Over the last couple of years, I've assigned my students a kind of simple article written by Steven Reiss for Psychology Today entitled "Secrets of Happiness".
Reiss argues that we experience happiness most reliably and durably when we live our lives in keeping with our values. His argument opposes the idea that happiness comes from pleasure, what he calls feel good happiness, a short term form of happiness, at best. Rather, his article at least indirectly works to persuade us to examine ourselves, recognize what our most basic emotional/spiritual/non-physical desires are. These desires are at the root of what gives purpose to our lives and help shape and define our values.
I've asked students to write essays responding to this article in a variety of ways. I've asked them to work with Reiss' argument, for the time being, trusting that if they want to argue with it and disagree with it, they'll do that on their own. For now, I want them to extrapolate his argument from his article and apply it elsewhere.
I've asked my students to explore the basic desires they see at work in reading we've done (e.g. in Buffalo for the Broken Heart) and, this quarter, in a short film ("Family Tree").
Eventually, though, this question of value-based happiness has to come back to the students examining their own lives, examining what they most deeply desire, what their values are, and what success they have living in accordance with their values.
This same line of self-questioning has been on my mind a lot lately.
Retirement has brought it on. If, over the past thirty-five years, since I began working as a college level instructor, I have looked to my work for my happiness, it would make sense that I'd wonder about what I'll do to be happy as I work less.
Over the last thirty-five years, I've experienced periods of volatility, particularly with broken relationships. During those times, my work helped me stay grounded. I was always happy in my work, happy with my students, and happy with my colleagues.
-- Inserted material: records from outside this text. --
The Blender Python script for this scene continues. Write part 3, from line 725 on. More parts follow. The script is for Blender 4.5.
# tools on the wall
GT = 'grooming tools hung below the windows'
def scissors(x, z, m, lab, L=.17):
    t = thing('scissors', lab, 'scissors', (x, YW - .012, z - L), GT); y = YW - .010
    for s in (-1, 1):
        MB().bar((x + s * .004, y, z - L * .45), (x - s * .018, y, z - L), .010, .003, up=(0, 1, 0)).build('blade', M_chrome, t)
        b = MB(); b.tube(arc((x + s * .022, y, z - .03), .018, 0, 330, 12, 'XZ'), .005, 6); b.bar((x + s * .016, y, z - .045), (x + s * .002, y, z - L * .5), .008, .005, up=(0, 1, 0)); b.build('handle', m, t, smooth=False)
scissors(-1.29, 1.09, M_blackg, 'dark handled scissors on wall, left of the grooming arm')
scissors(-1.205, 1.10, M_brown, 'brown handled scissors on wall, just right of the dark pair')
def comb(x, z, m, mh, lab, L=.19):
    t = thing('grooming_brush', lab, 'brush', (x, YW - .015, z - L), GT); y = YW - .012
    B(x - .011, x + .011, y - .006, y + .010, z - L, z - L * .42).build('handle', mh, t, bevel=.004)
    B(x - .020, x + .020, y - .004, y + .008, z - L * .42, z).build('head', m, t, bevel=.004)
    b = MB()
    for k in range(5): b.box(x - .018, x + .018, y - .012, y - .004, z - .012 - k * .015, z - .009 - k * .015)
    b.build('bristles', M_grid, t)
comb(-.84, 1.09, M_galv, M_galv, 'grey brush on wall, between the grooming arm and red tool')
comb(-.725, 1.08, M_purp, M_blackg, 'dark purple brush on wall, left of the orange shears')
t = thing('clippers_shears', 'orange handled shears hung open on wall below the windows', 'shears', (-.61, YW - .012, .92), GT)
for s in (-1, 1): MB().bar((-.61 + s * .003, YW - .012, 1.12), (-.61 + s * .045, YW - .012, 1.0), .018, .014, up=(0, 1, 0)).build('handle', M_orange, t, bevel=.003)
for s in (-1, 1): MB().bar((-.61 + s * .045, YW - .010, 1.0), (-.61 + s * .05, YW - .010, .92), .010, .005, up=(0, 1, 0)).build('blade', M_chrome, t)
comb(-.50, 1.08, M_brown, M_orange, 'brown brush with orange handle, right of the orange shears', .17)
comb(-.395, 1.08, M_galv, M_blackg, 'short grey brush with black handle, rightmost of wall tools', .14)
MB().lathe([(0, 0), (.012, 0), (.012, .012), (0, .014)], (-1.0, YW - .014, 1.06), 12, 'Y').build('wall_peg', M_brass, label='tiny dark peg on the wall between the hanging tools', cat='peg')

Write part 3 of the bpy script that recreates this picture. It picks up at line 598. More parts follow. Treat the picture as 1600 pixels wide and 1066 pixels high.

But, with retirement, I am not as involved with these things. I teach two days a week. I don't see many colleagues when I'm at work and I don't spend much time with students outside of class.
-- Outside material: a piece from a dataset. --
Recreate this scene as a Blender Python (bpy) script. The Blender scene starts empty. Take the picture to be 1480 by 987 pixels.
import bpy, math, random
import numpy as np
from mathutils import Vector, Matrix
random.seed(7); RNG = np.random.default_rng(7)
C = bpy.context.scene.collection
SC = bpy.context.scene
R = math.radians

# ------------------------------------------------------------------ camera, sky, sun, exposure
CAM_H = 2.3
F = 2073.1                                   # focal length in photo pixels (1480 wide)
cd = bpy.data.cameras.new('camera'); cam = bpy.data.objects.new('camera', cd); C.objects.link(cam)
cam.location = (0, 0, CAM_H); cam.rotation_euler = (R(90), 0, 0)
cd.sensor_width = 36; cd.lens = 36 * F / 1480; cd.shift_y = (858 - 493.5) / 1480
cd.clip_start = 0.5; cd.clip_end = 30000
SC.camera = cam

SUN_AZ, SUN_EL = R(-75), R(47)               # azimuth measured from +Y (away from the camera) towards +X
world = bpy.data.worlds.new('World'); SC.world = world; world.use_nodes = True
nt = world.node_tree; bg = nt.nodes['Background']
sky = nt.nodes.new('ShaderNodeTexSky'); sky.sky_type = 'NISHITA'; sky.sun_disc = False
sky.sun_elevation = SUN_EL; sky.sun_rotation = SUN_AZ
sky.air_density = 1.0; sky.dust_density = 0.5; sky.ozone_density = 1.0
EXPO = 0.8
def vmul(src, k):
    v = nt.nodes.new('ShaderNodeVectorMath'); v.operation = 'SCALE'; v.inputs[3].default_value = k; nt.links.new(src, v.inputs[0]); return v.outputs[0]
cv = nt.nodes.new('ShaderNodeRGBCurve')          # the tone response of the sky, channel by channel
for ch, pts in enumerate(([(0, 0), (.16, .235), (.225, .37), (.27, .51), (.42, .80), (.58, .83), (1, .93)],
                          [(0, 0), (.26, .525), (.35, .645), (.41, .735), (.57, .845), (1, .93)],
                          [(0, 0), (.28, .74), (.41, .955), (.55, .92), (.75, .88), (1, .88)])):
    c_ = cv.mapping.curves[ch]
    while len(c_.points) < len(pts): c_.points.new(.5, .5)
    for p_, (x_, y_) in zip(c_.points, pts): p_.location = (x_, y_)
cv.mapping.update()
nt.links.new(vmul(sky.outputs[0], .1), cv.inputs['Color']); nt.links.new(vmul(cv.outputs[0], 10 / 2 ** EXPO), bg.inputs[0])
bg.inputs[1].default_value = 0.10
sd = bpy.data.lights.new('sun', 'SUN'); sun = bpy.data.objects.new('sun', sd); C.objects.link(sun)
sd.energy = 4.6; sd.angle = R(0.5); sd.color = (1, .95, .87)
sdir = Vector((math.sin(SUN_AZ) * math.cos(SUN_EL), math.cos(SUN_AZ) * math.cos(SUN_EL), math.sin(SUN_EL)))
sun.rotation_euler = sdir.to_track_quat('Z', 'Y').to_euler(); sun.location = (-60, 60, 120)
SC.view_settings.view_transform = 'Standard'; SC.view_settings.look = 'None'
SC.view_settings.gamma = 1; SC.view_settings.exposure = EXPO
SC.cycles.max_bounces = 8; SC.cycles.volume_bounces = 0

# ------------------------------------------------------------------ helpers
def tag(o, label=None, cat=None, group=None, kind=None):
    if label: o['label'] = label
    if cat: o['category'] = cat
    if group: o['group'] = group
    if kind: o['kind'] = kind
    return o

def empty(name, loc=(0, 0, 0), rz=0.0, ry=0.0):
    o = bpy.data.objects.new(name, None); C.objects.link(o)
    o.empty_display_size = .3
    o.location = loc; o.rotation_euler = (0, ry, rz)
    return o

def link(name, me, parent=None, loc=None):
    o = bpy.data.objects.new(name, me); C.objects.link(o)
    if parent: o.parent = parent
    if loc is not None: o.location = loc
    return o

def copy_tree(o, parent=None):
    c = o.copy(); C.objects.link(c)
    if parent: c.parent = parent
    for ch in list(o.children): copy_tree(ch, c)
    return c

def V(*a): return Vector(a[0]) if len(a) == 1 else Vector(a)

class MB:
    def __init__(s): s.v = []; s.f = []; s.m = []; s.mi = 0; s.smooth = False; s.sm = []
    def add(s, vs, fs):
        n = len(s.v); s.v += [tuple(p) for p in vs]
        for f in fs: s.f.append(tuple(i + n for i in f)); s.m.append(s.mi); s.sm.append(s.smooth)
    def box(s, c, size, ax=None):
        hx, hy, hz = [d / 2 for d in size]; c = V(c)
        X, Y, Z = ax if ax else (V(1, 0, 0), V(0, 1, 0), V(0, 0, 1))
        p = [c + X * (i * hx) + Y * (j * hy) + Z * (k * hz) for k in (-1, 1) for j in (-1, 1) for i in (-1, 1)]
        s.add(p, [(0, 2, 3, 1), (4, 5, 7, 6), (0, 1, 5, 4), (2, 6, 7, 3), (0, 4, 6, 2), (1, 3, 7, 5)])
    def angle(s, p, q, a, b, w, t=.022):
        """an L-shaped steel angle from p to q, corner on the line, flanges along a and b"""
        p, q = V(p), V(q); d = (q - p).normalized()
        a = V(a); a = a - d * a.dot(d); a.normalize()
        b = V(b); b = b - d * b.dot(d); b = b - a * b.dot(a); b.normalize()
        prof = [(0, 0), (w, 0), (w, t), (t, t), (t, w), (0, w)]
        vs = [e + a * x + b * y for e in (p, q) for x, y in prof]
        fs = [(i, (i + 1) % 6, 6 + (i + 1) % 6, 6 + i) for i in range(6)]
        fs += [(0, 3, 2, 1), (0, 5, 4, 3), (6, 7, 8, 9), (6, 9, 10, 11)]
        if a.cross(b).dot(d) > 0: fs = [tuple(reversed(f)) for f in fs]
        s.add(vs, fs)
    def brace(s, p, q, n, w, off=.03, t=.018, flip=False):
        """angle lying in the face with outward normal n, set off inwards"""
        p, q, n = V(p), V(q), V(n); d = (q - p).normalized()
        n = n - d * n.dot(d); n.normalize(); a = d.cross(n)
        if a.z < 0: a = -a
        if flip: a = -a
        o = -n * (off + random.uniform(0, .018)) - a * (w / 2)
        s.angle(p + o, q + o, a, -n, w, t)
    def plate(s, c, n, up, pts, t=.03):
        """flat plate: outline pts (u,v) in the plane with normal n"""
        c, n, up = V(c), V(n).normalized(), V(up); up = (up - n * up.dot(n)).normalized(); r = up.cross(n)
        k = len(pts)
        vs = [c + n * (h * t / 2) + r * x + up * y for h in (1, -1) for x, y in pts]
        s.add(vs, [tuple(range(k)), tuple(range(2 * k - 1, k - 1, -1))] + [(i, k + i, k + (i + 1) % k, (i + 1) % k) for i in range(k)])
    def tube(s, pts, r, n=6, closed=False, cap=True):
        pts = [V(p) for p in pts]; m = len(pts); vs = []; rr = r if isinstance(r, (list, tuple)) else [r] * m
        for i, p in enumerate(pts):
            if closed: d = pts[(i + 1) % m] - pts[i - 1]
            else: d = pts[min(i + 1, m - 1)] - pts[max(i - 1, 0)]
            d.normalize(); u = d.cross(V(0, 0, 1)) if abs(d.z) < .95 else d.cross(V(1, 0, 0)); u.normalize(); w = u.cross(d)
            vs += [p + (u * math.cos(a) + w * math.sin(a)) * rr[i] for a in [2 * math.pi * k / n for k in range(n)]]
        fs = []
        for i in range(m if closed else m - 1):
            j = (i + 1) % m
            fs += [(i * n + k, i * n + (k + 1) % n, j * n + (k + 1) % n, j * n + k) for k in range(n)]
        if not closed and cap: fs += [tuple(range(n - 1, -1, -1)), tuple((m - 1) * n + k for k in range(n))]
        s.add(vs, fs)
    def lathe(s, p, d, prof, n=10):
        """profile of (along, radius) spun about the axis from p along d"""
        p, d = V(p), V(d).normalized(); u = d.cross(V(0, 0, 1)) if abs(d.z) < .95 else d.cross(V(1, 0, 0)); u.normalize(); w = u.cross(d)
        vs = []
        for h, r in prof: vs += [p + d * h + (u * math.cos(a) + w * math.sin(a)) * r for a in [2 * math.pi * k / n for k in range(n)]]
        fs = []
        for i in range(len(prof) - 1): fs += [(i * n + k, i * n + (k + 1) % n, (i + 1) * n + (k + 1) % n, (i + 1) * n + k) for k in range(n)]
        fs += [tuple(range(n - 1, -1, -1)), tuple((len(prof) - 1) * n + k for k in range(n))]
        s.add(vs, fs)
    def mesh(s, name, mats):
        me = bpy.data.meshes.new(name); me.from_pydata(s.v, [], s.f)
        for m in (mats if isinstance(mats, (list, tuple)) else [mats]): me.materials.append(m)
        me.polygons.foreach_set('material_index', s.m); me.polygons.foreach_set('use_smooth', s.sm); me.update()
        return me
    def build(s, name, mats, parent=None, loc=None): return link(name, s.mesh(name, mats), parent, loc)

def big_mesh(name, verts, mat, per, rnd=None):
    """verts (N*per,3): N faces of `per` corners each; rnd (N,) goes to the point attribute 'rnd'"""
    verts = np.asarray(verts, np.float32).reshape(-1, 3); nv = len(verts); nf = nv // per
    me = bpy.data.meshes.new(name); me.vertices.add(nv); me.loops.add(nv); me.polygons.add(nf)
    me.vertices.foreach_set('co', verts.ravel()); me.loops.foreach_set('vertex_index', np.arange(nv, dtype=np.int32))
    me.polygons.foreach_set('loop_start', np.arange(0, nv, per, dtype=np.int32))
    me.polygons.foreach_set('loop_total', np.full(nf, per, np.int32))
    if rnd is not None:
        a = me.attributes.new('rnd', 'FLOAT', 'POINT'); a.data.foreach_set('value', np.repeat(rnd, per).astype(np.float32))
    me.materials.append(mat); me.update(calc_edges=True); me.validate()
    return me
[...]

I was realizing, as I neared retirement, however, that while I've always enjoyed teaching, and still do, my career has not been my primary source of happiness.
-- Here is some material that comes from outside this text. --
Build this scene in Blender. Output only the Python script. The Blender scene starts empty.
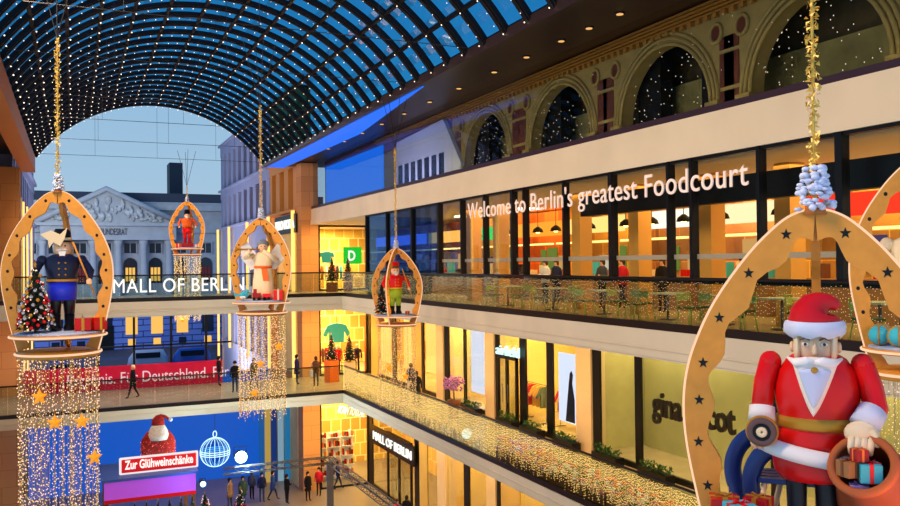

I realized that what I desire most deeply is a sense of belonging, of togetherness. I knew I couldn't look to Lane Community College for a reliable sense of belonging. My students and I were together for ten weeks and we were done, except in cases where students enrolled in more than one of my courses and in the even rarer cases where I became friends with students and those friendships developed beyond LCC.
With several colleagues, I feel a sense of belonging, but, increasingly, it wasn't because of our work that I felt this sense of belonging, but because we developed friendships, friendships that will endure beyond any of our time working at the college.
You probably see where this is going. A reliable sense of belonging drives my spiritual and emotional desire: it's my basic desire.
I most fully experience this desire being met with friends and kin, in friendship and in kinship.
It is in friendship and kinship where I most clearly see as well as understand my values and most clearly see and understand the values of the friends and family I care so much about.
What values? Love, loyalty, acceptance, reliability, understanding, trust, and care.
I know that when I am easily extending my love, care, understanding, and trust, am accepting, and feel reliable, I'm happy, no matter how much pain I might be in physically or how much stress I might be under in my life. The happiness is deeper than whether I feel good. It's deeper than my anxiety or sadness, deeper than discouragement or frustration.
I do all I can to live in accordance with these values -- and before long I'll write more about the friends and family in my life where I experience the happiness that comes from living this way.